2. The Trial Court Did Not Abuse Its Discretion in Refusing to Dismiss the Enhancements
Based on our finding that the word "shall" does not mandate dismissal of the enhancements even if the mitigating circumstances containing this word are present, we now turn to the question of whether the trial court abused its discretion in refusing to dismiss the enhancements.
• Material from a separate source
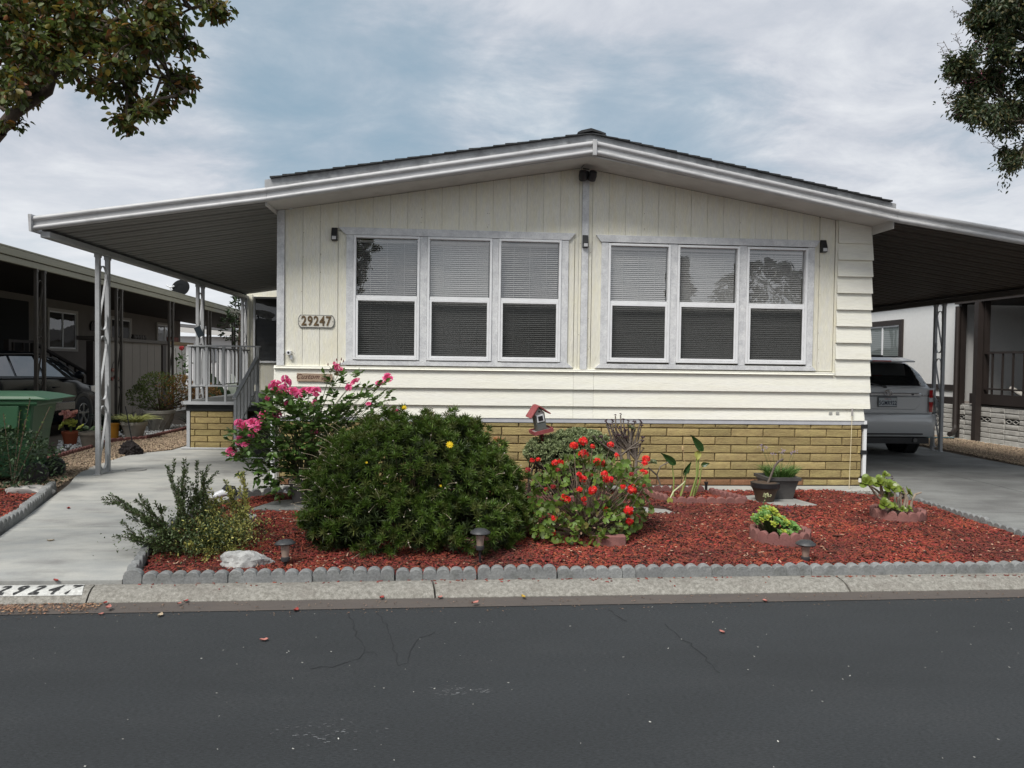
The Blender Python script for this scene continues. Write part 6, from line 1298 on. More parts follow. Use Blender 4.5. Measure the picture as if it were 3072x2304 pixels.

Despite the previously discussed split in authority, the cases cited above have all held that it is within the court's discretion not to dismiss an enhancement if it makes a finding that dismissal would endanger public safety. (See Ortiz, supra, 87 Cal.App.5th at p. 1094; Mendoza, supra, 88 Cal.App.5th at p. 297; Walker, supra, 86 Cal.App.5th at p. 399-400.) In the instant matter, the court spoke at length at the resentencing hearing about why it believed dismissal would result in physical injury or danger to others. In discussing public safety, the court pointed to Orozco's substantial criminal history, which included a number of violent and serious crimes under section 667, subdivision (a), while also noting that Orozco committed many of these offenses while on parole. In addition, the court noted that Orozco failed to demonstrate an ability to refrain from aggressive or violent conduct while in prison, as evidenced by his repeated rule violations and subsequent conviction for possession of a deadly weapon. Based on these relevant considerations, it was not an abuse of discretion for the trial court to conclude that dismissing the enhancements and decreasing Orozco's sentence would endanger public safety by creating a risk of physical injury or danger to others. (See Carmony, supra, 33 Cal.4th at p. 377.)
III. Disposition
The trial court's resentencing order is affirmed.
WE CONCUR: Bamattre-Manoukian, Acting P.J., Adams, J. [*]
[*] Judge of the Santa Clara County Superior Court, assigned by the Chief Justice pursuant to Article VI, section 6 of the California Constitution.